Work, Gratitude and ‘the Good Immigrant’: Rereading Andrea Levy’s Every Light in the House Burnin’ (1994) and Never Far From Nowhere (1996) after the Windrush Scandal

Authors

  • Fiona Tolan Liverpool John Moores University

Keywords:

Andrea Levy, the good immigrant, Windrush Scandal, work, education

Abstract

In Levy’s early novels, first generation immigrants attempt to secure their status as good citizens through employment; work is a means of integration, respectability, and a badge of self-sufficiency, while education is a route to class mobility for their children.

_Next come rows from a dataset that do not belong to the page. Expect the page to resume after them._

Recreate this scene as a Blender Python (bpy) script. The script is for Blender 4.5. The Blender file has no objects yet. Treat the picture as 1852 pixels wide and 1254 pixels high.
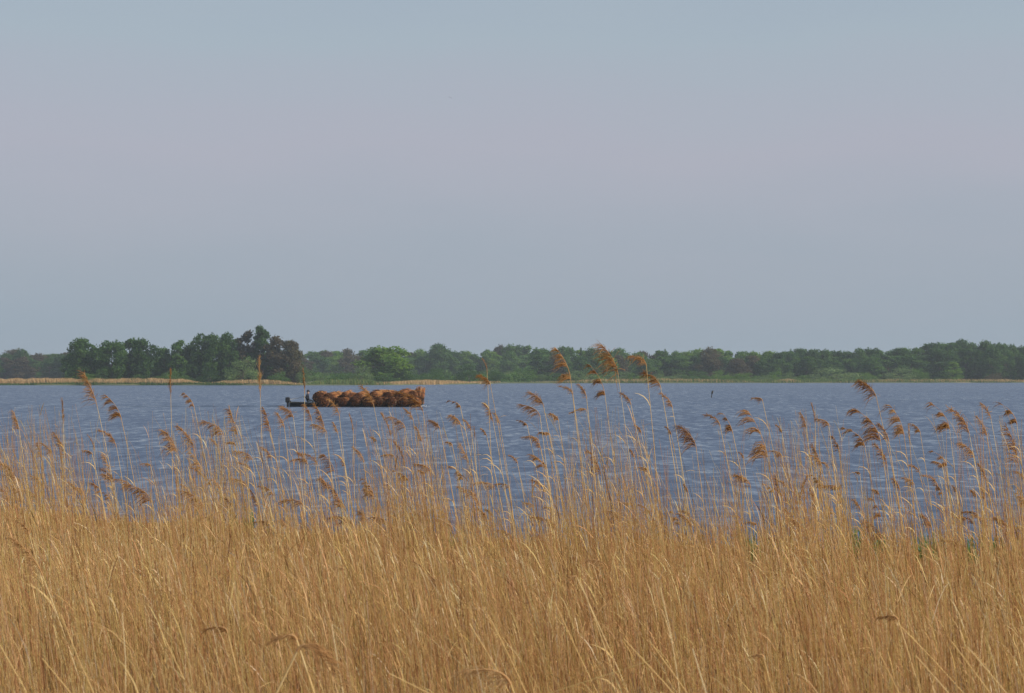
import bpy, bmesh, math, random
import numpy as np
from mathutils import Vector

random.seed(7)
rng = np.random.default_rng(7)
sc = bpy.context.scene
COL = sc.collection
R = math.radians

# ------------------------------------------------------------------ camera
F_PX, CX, HY, CAM_H = 4200.0, 926.0, 677.0, 2.8      # focal length in photo pixels, optical column, horizon row, eye height
cam = bpy.data.cameras.new('camera')
cam.sensor_width = 36.0
cam.lens = 36.0 * F_PX / 1852.0
cam.clip_start, cam.clip_end = 0.5, 9000.0
cam.dof.use_dof = True
cam.dof.focus_distance = 45.0
cam.dof.aperture_fstop = 8.0
cam_ob = bpy.data.objects.new('camera', cam)
COL.objects.link(cam_ob)
cam_ob.location = (0, 0, CAM_H)
cam_ob.rotation_euler = (R(90) + math.atan(50.0 / F_PX), 0, 0)
sc.camera = cam_ob

# ------------------------------------------------------------------ sky, sun, exposure
SUN_EL, SUN_AZ = R(36), R(112)         # azimuth clockwise from +Y (view direction): sun off to the right, a little behind
world = bpy.data.worlds.new('World')
sc.world = world
world.use_nodes = True
wn, wl = world.node_tree.nodes, world.node_tree.links
wn.clear()
w_out = wn.new('ShaderNodeOutputWorld')
w_bg = wn.new('ShaderNodeBackground')
w_bg.inputs['Strength'].default_value = 0.1
w_sky = wn.new('ShaderNodeTexSky')
w_sky.sky_type = 'NISHITA'
w_sky.sun_disc = False
w_sky.sun_elevation = SUN_EL
w_sky.sun_rotation = SUN_AZ
w_sky.air_density = 1.0
w_sky.dust_density = 2.0
w_sky.ozone_density = 2.0
# thin high veil of cloud drawn over the clear sky, in soft level bands
w_tc = wn.new('ShaderNodeTexCoord')
w_sep = wn.new('ShaderNodeSeparateXYZ')
wl.new(w_tc.outputs['Generated'], w_sep.inputs[0])
w_map = wn.new('ShaderNodeMapping')
w_map.inputs['Scale'].default_value = (5.0, 5.0, 22.0)
wl.new(w_tc.outputs['Generated'], w_map.inputs['Vector'])
w_noise = wn.new('ShaderNodeTexNoise')
w_noise.inputs['Scale'].default_value = 1.0
w_noise.inputs['Detail'].default_value = 5.0
wl.new(w_map.outputs[0], w_noise.inputs['Vector'])
w_add = wn.new('ShaderNodeMath'); w_add.operation = 'MULTIPLY_ADD'
wl.new(w_noise.outputs['Fac'], w_add.inputs[0])
w_add.inputs[1].default_value = 0.065
wl.new(w_sep.outputs['Z'], w_add.inputs[2])
w_ramp = wn.new('ShaderNodeValToRGB')
wl.new(w_add.outputs[0], w_ramp.inputs['Fac'])
SKY_STOPS = [  # sin(elevation)+0.025, linear colour
    (0.000, (0.310, 0.385, 0.465)),
    (0.045, (0.320, 0.390, 0.470)),
    (0.080, (0.348, 0.397, 0.474)),
    (0.130, (0.414, 0.421, 0.496)),
    (0.180, (0.380, 0.445, 0.508)),
    (0.350, (0.270, 0.350, 0.485)),
    (1.000, (0.185, 0.272, 0.43)),
]
el = w_ramp.color_ramp.elements
while len(el) < len(SKY_STOPS):
    el.new(0.5)
for e, (p, c) in zip(el, SKY_STOPS):
    e.position = p
    e.color = (c[0], c[1], c[2], 1)
w_mul = wn.new('ShaderNodeVectorMath'); w_mul.operation = 'SCALE'
wl.new(w_ramp.outputs['Color'], w_mul.inputs[0])
w_mul.inputs['Scale'].default_value = 10.0
w_mix = wn.new('ShaderNodeMix'); w_mix.data_type = 'RGBA'
w_mix.inputs['Factor'].default_value = 0.88
wl.new(w_sky.outputs['Color'], w_mix.inputs['A'])
wl.new(w_mul.outputs[0], w_mix.inputs['B'])
wl.new(w_mix.outputs['Result'], w_bg.inputs['Color'])
wl.new(w_bg.outputs[0], w_out.inputs['Surface'])

sun = bpy.data.lights.new('sun', 'SUN')
sun.energy = 4.9
sun.angle = R(1.0)
sun.color = (1.0, 0.90, 0.76)
sun_ob = bpy.data.objects.new('sun', sun)
COL.objects.link(sun_ob)
sd = Vector((math.sin(SUN_AZ) * math.cos(SUN_EL), math.cos(SUN_AZ) * math.cos(SUN_EL), math.sin(SUN_EL)))
sun_ob.rotation_euler = sd.to_track_quat('Z', 'Y').to_euler()
sun_ob.location = (60, 40, 60)

sc.view_settings.view_transform = 'Standard'
sc.view_settings.look = 'None'
sc.view_settings.gamma = 1.0
sc.view_settings.use_curve_mapping = False
sc.view_settings.exposure = 0.08
sc.cycles.use_denoising = True
sc.cycles.max_bounces = 6
sc.cycles.transparent_max_bounces = 8
sc.cycles.volume_bounces = 0

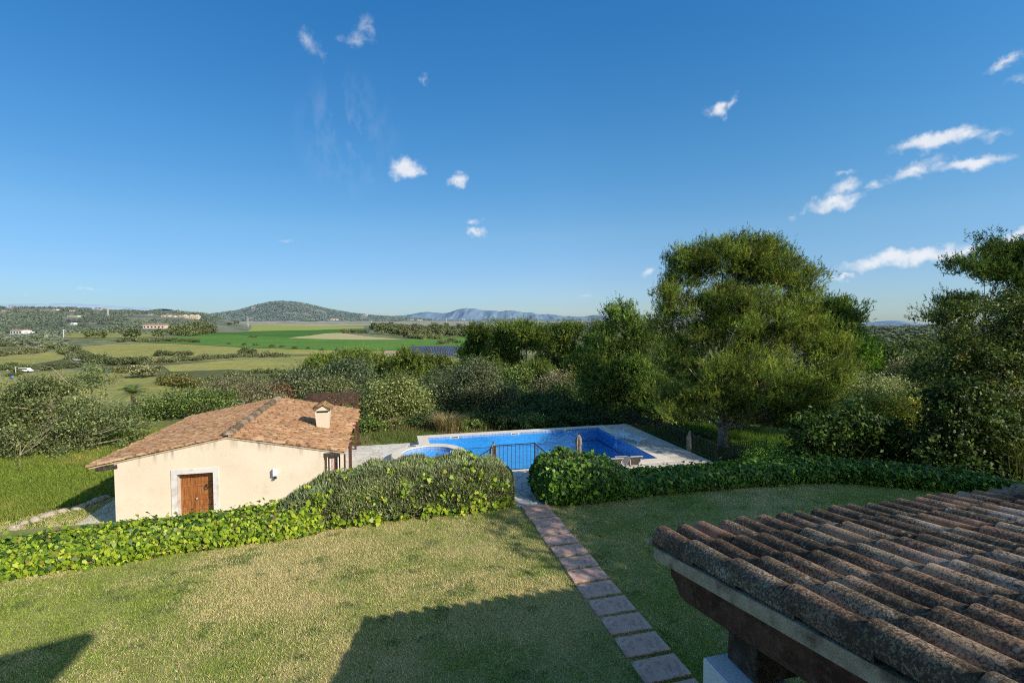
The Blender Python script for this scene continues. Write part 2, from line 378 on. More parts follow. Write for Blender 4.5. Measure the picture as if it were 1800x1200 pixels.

Written more than twenty years before the Windrush scandal broke, these works foreshadow the British State’s betrayal of the Windrush generation and are sceptical of the promise that respectable work leads to acceptance and equality in British society. Levy interrogates the figure of ‘the good immigrant’ and exposes the precarity of her Windrush generation protagonists. Where older characters keep their heads down, their British-born children – following Sara Ahmed’s analysis of happiness as a principle ‘used to justify oppression’ – assert their right to be ungrateful and unhappy, just like anyone else. Returning to these works in the light of the Windrush scandal, I examine Levy’s early preoccupation with the same anxieties around the figure of the needy, unworthy immigrant she later raises in ‘Loose Change’. I focus specifically on the role of work and education in the immigrant experience and argue that Levy’s early 1990s works speak directly to urgent questions, highlighted by the Windrush scandal, around national identity and belonging.

Author Biography

Fiona Tolan, Liverpool John Moores University

Fiona Tolan is Senior Lecturer in English at Liverpool John Moores University, UK. She is author of Margaret Atwood: Feminism and Fiction (2007), New Directions: Writing Post-1990 (2010), and The Fiction of Margaret Atwood: A Reader’s Guide to Essential Criticism (forthcoming). She has published articles on Doris Lessing, Zadie Smith, Alice Munro, Carol Shields, and others. She is currently co-editing with Rachel Carroll The Routledge Companion to Literature and Feminism and writing a monograph on The Politics of Cleaning in Post-War Women’s Writing.